> [Stated exercise]: Skip all pictures, then print the remaining material exactly.

> [Material provided]:

──────────────────────────────

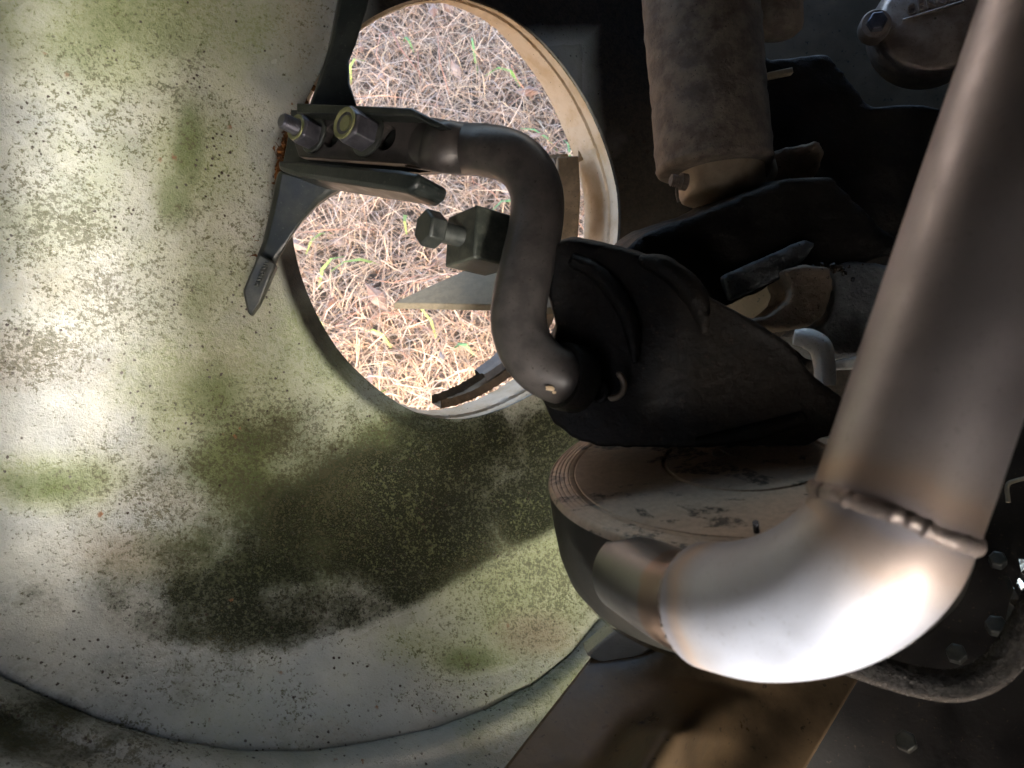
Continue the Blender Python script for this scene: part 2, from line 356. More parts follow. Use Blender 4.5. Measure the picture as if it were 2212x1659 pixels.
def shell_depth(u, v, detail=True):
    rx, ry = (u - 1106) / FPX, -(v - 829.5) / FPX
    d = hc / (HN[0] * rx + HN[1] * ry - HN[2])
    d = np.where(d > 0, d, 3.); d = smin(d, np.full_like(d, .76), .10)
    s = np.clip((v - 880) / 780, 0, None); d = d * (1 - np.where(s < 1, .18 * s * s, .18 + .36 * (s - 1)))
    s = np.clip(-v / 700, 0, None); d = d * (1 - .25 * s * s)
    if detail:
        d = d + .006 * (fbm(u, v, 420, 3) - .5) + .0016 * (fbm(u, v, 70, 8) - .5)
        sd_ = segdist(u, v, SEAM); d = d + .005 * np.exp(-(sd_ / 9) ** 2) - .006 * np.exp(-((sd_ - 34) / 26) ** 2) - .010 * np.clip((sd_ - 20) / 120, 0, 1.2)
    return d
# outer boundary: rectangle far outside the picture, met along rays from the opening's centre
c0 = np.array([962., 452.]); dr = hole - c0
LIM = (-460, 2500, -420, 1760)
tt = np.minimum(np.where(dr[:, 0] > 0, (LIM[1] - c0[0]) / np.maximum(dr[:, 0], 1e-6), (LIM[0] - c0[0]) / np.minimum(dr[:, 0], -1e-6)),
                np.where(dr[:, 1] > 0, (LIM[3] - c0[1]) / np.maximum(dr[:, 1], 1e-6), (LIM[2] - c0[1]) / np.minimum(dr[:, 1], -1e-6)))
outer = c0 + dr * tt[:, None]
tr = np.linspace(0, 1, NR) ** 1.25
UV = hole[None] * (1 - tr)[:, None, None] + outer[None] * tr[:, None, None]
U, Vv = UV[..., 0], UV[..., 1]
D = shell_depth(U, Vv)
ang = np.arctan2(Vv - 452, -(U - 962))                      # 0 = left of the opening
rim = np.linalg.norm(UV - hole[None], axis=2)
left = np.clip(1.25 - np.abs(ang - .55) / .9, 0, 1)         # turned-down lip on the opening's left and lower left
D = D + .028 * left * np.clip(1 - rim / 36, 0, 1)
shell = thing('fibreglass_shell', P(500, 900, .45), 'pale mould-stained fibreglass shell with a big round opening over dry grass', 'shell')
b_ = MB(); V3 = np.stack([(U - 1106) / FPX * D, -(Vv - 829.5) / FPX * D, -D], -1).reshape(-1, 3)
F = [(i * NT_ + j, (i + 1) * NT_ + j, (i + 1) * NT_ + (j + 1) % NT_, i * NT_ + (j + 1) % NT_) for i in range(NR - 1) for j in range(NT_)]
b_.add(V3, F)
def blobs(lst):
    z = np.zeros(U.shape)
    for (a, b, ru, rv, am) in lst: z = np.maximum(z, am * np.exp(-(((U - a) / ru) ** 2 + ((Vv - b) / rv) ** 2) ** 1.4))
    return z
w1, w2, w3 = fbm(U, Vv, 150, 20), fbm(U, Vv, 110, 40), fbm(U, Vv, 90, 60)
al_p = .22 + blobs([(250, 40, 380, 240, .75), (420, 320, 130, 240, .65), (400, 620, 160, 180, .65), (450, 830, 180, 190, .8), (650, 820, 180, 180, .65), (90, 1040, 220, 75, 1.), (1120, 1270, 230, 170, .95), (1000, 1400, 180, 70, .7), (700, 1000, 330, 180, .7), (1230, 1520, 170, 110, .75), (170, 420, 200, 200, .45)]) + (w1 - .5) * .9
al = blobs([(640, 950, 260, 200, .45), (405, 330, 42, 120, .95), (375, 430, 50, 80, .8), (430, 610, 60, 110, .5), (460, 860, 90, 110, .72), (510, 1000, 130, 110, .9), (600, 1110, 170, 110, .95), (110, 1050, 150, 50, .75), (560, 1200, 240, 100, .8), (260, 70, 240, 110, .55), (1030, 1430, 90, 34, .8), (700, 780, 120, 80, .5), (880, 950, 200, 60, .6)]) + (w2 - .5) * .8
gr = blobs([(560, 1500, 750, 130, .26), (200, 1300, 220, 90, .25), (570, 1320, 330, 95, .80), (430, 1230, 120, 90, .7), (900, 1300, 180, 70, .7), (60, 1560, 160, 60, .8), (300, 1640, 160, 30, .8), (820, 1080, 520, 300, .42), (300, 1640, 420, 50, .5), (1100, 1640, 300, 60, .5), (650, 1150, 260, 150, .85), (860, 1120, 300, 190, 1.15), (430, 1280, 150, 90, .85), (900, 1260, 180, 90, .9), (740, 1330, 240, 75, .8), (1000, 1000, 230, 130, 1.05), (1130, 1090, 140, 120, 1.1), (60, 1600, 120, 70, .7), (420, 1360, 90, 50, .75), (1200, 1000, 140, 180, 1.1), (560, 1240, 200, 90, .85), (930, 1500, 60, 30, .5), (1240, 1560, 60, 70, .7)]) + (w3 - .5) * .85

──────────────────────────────

> [Response to this exercise]:
Continue the Blender Python script for this scene: part 2, from line 356. More parts follow. Use Blender 4.5. Measure the picture as if it were 2212x1659 pixels.
def shell_depth(u, v, detail=True):
    rx, ry = (u - 1106) / FPX, -(v - 829.5) / FPX
    d = hc / (HN[0] * rx + HN[1] * ry - HN[2])
    d = np.where(d > 0, d, 3.); d = smin(d, np.full_like(d, .76), .10)
    s = np.clip((v - 880) / 780, 0, None); d = d * (1 - np.where(s < 1, .18 * s * s, .18 + .36 * (s - 1)))
    s = np.clip(-v / 700, 0, None); d = d * (1 - .25 * s * s)
    if detail:
        d = d + .006 * (fbm(u, v, 420, 3) - .5) + .0016 * (fbm(u, v, 70, 8) - .5)
        sd_ = segdist(u, v, SEAM); d = d + .005 * np.exp(-(sd_ / 9) ** 2) - .006 * np.exp(-((sd_ - 34) / 26) ** 2) - .010 * np.clip((sd_ - 20) / 120, 0, 1.2)
    return d
# outer boundary: rectangle far outside the picture, met along rays from the opening's centre
c0 = np.array([962., 452.]); dr = hole - c0
LIM = (-460, 2500, -420, 1760)
tt = np.minimum(np.where(dr[:, 0] > 0, (LIM[1] - c0[0]) / np.maximum(dr[:, 0], 1e-6), (LIM[0] - c0[0]) / np.minimum(dr[:, 0], -1e-6)),
                np.where(dr[:, 1] > 0, (LIM[3] - c0[1]) / np.maximum(dr[:, 1], 1e-6), (LIM[2] - c0[1]) / np.minimum(dr[:, 1], -1e-6)))
outer = c0 + dr * tt[:, None]
tr = np.linspace(0, 1, NR) ** 1.25
UV = hole[None] * (1 - tr)[:, None, None] + outer[None] * tr[:, None, None]
U, Vv = UV[..., 0], UV[..., 1]
D = shell_depth(U, Vv)
ang = np.arctan2(Vv - 452, -(U - 962))                      # 0 = left of the opening
rim = np.linalg.norm(UV - hole[None], axis=2)
left = np.clip(1.25 - np.abs(ang - .55) / .9, 0, 1)         # turned-down lip on the opening's left and lower left
D = D + .028 * left * np.clip(1 - rim / 36, 0, 1)
shell = thing('fibreglass_shell', P(500, 900, .45), 'pale mould-stained fibreglass shell with a big round opening over dry grass', 'shell')
b_ = MB(); V3 = np.stack([(U - 1106) / FPX * D, -(Vv - 829.5) / FPX * D, -D], -1).reshape(-1, 3)
F = [(i * NT_ + j, (i + 1) * NT_ + j, (i + 1) * NT_ + (j + 1) % NT_, i * NT_ + (j + 1) % NT_) for i in range(NR - 1) for j in range(NT_)]
b_.add(V3, F)
def blobs(lst):
    z = np.zeros(U.shape)
    for (a, b, ru, rv, am) in lst: z = np.maximum(z, am * np.exp(-(((U - a) / ru) ** 2 + ((Vv - b) / rv) ** 2) ** 1.4))
    return z
w1, w2, w3 = fbm(U, Vv, 150, 20), fbm(U, Vv, 110, 40), fbm(U, Vv, 90, 60)
al_p = .22 + blobs([(250, 40, 380, 240, .75), (420, 320, 130, 240, .65), (400, 620, 160, 180, .65), (450, 830, 180, 190, .8), (650, 820, 180, 180, .65), (90, 1040, 220, 75, 1.), (1120, 1270, 230, 170, .95), (1000, 1400, 180, 70, .7), (700, 1000, 330, 180, .7), (1230, 1520, 170, 110, .75), (170, 420, 200, 200, .45)]) + (w1 - .5) * .9
al = blobs([(640, 950, 260, 200, .45), (405, 330, 42, 120, .95), (375, 430, 50, 80, .8), (430, 610, 60, 110, .5), (460, 860, 90, 110, .72), (510, 1000, 130, 110, .9), (600, 1110, 170, 110, .95), (110, 1050, 150, 50, .75), (560, 1200, 240, 100, .8), (260, 70, 240, 110, .55), (1030, 1430, 90, 34, .8), (700, 780, 120, 80, .5), (880, 950, 200, 60, .6)]) + (w2 - .5) * .8
gr = blobs([(560, 1500, 750, 130, .26), (200, 1300, 220, 90, .25), (570, 1320, 330, 95, .80), (430, 1230, 120, 90, .7), (900, 1300, 180, 70, .7), (60, 1560, 160, 60, .8), (300, 1640, 160, 30, .8), (820, 1080, 520, 300, .42), (300, 1640, 420, 50, .5), (1100, 1640, 300, 60, .5), (650, 1150, 260, 150, .85), (860, 1120, 300, 190, 1.15), (430, 1280, 150, 90, .85), (900, 1260, 180, 90, .9), (740, 1330, 240, 75, .8), (1000, 1000, 230, 130, 1.05), (1130, 1090, 140, 120, 1.1), (60, 1600, 120, 70, .7), (420, 1360, 90, 50, .75), (1200, 1000, 140, 180, 1.1), (560, 1240, 200, 90, .85), (930, 1500, 60, 30, .5), (1240, 1560, 60, 70, .7)]) + (w3 - .5) * .85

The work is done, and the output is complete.